## Do this:
Search the data for the word "Python" and copy every line where it occurs.

** Begin Material shown **

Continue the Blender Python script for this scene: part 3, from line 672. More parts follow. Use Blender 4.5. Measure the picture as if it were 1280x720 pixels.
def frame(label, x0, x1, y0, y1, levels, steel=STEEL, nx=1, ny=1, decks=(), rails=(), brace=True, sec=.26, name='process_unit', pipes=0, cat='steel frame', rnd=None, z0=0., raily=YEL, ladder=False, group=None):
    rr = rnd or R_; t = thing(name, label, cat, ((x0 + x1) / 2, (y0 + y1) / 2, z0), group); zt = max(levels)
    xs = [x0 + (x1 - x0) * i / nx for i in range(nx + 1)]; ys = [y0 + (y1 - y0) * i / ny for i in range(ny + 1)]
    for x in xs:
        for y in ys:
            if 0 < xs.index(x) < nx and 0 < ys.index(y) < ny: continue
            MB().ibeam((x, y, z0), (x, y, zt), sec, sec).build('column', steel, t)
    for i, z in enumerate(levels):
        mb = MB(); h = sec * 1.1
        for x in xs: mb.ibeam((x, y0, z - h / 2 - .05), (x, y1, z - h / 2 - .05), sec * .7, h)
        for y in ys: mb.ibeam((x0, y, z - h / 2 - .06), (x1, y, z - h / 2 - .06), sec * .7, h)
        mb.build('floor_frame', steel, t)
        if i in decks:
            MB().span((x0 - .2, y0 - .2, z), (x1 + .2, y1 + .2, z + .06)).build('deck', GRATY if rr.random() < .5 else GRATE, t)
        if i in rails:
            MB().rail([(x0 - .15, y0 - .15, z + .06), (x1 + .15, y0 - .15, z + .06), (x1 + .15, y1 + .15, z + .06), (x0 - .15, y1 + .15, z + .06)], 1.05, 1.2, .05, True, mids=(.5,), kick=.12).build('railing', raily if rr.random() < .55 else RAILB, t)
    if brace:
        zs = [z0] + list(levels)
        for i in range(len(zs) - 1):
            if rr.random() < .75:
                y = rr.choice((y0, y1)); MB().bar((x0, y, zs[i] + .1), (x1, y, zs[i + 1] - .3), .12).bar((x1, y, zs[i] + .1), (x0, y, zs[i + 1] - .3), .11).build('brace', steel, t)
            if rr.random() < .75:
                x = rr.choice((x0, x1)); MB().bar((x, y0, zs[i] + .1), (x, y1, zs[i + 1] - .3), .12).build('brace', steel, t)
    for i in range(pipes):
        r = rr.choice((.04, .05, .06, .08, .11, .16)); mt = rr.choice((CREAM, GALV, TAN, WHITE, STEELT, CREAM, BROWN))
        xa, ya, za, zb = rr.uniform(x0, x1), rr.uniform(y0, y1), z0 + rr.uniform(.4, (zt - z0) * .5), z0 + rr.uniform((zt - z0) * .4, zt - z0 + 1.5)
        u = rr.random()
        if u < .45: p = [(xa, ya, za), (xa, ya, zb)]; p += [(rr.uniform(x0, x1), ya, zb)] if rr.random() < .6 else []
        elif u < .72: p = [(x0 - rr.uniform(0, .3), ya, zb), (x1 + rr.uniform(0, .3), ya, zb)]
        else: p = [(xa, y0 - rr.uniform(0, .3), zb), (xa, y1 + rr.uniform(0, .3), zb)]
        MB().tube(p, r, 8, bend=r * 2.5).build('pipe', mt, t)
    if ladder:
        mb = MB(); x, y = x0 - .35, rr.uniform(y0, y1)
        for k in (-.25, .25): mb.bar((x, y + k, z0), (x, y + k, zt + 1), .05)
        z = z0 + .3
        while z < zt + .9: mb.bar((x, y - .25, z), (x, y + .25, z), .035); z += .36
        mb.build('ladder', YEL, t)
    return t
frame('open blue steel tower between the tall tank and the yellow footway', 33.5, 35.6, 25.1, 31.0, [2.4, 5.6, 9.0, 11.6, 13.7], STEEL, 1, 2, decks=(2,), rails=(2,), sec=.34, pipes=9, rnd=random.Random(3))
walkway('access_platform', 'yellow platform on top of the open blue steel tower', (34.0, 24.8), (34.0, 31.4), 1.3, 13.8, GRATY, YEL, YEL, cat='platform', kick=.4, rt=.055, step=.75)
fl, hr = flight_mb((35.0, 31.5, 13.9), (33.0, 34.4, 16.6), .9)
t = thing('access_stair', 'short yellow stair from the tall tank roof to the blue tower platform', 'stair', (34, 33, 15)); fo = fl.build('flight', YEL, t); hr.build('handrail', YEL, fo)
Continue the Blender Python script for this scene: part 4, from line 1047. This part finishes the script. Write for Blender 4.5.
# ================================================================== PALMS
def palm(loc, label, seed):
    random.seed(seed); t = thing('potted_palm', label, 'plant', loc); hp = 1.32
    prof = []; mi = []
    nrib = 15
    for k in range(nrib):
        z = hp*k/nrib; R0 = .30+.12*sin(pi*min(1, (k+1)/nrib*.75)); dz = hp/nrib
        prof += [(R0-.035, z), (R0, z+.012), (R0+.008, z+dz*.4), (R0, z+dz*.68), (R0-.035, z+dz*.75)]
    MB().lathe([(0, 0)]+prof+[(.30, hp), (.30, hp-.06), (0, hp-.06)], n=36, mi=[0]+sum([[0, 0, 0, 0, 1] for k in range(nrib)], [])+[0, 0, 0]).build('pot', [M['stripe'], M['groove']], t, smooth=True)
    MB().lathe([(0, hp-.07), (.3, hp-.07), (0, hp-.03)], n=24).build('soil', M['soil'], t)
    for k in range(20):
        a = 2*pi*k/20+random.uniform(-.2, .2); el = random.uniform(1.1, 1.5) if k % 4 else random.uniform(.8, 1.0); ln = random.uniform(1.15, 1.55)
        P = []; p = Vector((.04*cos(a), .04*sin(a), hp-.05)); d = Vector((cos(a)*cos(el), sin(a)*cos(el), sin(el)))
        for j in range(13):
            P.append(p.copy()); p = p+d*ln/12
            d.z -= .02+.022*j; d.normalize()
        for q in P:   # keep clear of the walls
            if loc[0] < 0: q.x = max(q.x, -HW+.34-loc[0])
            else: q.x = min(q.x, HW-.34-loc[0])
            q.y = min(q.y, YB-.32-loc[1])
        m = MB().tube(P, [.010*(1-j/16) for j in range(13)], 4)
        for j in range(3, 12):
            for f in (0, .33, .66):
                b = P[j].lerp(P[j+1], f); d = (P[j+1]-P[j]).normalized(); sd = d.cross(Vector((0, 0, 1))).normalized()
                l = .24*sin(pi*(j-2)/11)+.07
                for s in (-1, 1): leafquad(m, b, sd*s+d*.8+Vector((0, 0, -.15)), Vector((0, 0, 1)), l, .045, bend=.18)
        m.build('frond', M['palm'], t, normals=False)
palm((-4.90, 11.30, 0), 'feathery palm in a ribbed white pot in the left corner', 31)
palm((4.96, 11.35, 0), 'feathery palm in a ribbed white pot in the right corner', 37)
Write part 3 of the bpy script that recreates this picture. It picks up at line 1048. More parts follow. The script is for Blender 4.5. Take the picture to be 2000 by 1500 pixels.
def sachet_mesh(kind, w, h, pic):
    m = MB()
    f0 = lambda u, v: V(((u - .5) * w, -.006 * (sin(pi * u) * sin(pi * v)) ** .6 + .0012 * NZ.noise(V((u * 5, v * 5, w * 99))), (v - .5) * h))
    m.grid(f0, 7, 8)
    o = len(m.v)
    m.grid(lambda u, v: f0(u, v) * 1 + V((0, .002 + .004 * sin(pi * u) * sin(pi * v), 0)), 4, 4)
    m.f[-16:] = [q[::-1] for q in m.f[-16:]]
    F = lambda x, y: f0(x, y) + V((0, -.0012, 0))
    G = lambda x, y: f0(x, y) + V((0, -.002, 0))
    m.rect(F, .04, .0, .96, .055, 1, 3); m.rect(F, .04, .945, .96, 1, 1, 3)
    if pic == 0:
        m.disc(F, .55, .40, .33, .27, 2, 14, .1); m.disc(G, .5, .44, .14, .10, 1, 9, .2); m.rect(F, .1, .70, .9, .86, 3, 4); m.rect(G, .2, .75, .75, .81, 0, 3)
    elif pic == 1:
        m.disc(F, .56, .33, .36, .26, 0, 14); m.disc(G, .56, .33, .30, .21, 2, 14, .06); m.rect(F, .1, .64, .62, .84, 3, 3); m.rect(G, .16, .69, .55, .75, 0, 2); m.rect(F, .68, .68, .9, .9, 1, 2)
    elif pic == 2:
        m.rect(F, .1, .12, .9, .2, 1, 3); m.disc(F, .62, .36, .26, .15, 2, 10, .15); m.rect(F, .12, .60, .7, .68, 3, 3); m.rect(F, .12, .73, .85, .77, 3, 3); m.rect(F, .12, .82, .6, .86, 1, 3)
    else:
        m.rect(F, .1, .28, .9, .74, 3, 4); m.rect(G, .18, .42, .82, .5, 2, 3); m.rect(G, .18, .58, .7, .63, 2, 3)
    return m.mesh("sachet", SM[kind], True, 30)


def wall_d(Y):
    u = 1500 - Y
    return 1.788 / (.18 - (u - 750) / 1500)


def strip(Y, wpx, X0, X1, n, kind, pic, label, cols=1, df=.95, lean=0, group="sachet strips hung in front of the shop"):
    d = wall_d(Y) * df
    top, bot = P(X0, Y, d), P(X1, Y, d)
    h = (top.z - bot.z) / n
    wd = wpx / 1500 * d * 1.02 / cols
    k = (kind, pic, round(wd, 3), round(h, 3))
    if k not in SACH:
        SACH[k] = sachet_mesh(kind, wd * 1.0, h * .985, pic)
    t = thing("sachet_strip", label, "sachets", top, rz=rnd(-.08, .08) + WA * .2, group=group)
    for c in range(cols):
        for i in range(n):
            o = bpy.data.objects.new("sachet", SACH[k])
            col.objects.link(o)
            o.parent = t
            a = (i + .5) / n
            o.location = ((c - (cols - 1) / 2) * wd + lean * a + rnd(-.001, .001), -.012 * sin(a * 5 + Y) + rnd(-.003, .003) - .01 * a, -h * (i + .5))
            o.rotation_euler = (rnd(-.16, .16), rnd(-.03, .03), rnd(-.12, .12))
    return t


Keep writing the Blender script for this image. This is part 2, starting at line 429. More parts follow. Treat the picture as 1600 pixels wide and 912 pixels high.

** End Material shown **

## Solved exercise:
Continue the Blender Python script for this scene: part 3, from line 672. More parts follow. Use Blender 4.5. Measure the picture as if it were 1280x720 pixels.
Continue the Blender Python script for this scene: part 4, from line 1047. This part finishes the script. Write for Blender 4.5.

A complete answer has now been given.